More CO2 in the water means more carbonic acid and more H+ which shifts the balance toward more carbonic acid and more bicarbonate and less carbonate. Adding carbonate shifts it the other way.
Baked baking soda raises ph since adding it increases the amount of CO3 which has the capacity to take up 2 H protons,buffering the acid . The ph effect is generally short lived as CO2 equilibrating from the surrounding air enters the water and forms more carbonic acid with more H+ which shifts the balance of
CO3 : HCO3 : H2CO3
back to the right.
HCO3 bicarbonate has the capacity to take up only one H proton before becoming carbonic acid(H2CO3).CO3 has room for 2."
Well done
One thing to add, H2CO3 is almost non-extent in seawater < 1 %
There is very little of this going on
H2O + CO2 <---> H2CO3
It is mostly
H + HCO3- <---> H2O + CO2, the two act like the acid H2CO3. The H2CO3 reaction is skipped.

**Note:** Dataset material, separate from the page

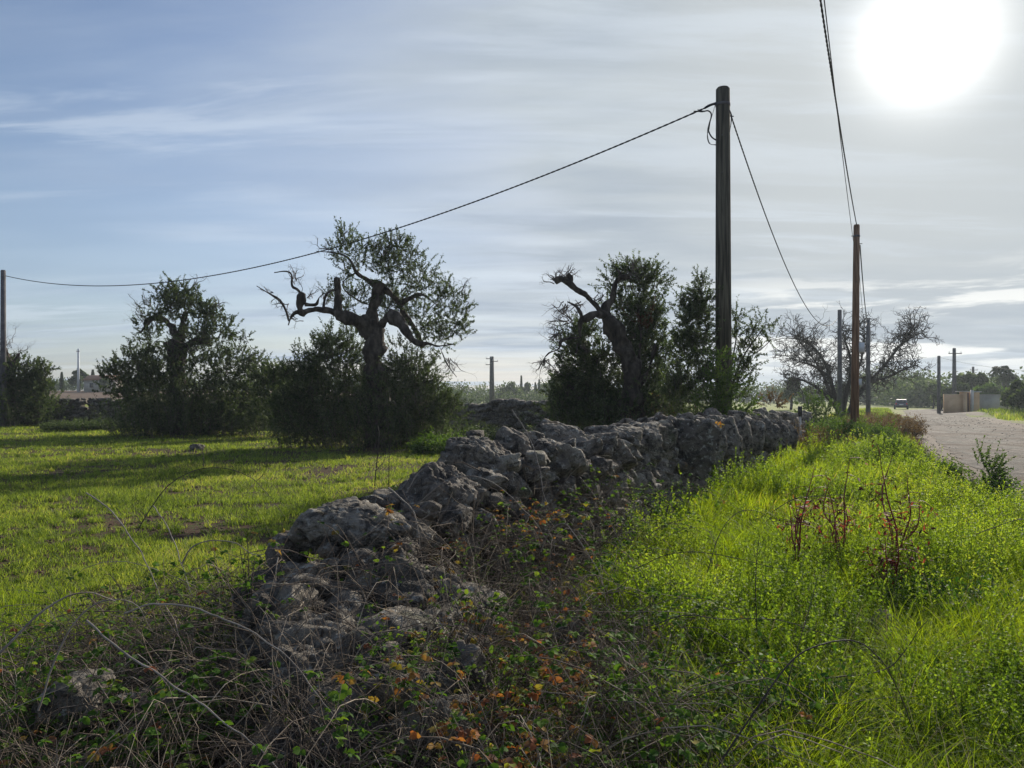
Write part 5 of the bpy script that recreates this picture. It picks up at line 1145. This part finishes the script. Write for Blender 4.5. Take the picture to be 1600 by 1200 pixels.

In Fw this H2O + CO2 <---> H2CO3 <---> H + HCO3- is more normal
CO3 : HCO3 : H2CO3
CO3 : HCO3 : H2O + CO2
low riderr
New member
thanks guys for the answers,kinda figured it would be a no. but i had to ask
Nice post. In other words, CO2 can saturate water to drop PH, and O2 can only stabilize it, but at no point will adding more O2 be beneficial.
Yes, very good post.
Oxygen has no direct benefit to the ph at all not even ph stabilization.
CO2 saturation that may occur is transient since it will interact with carbonate and bicarbonate and the extra H+ it ultimately adds will lower ph.It will also equilibrate in some variable period of time with the air around the tank.
Oxide /hydroxide like the OH-- incorporated in (CO3--) buffers ph since the O-- can take up H+
Think of it this way.
The ocean relies the air around it for dissolved levels of athmospheric gases: nitrogen, oxygen, argon and carbon dioxide and other trace gases. The levels of dissolved gases in seawater( eg.: 100ppm CO2 ,including carbonate and bicarbonate ;10.7ppm N2;6.6ppm O2) are relatively constant in the vastness of the ocean but are no so much so in small closed systems like aquariums.
Gas exchange where the water meets the air in aquariums equilibrates gases dissolved in water with the air but at any one time a number of variables and interactions are in play.
The transient gas soup in a small closed system like an aquarium will have a recipe with ingredients that change by the instant. Slow gas exchange, high house air CO2 , CO2 additions from organisms, shifts in CO2 from carbonate to bicarbonate to carbonic acid , variable O2 depletion by organisms, O2 addition via photosynthesis and NO2 addition from anaerobic digestion are a few examples of the ongoing seasoning of this soup.
Yes, very good post.
Oxygen has no direct benefit to the ph at all not even ph stabilization.
CO2 saturation that may occur is transient since it will interact with carbonate and bicarbonate and the extra H+ it ultimately adds will lower ph.It will also equilibrate in some variable period of time with the air around the tank.
Oxide /hydroxide like the OH-- incorporated in (CO3--) buffers ph since the O-- can take up H+
Think of it this way.
The ocean relies the air around it for dissolved levels of athmospheric gases: nitrogen, oxygen, argon and carbon dioxide and other trace gases. The levels of dissolved gases in seawater( eg.: 100ppm CO2 ,including carbonate and bicarbonate ;10.7ppm N2;6.6ppm O2) are relatively constant in the vastness of the ocean but are no so much so in small closed systems like aquariums.
Gas exchange where the water meets the air in aquariums equilibrates gases dissolved in water with the air but at any one time a number of variables and interactions are in play.
The transient gas soup in a small closed system like an aquarium will have a recipe with ingredients that change by the instant. Slow gas exchange, high house air CO2 , CO2 additions from organisms, shifts in CO2 from carbonate to bicarbonate to carbonic acid , variable O2 depletion by organisms, O2 addition via photosynthesis and NO2 addition from anaerobic digestion are a few examples of the ongoing seasoning of this soup.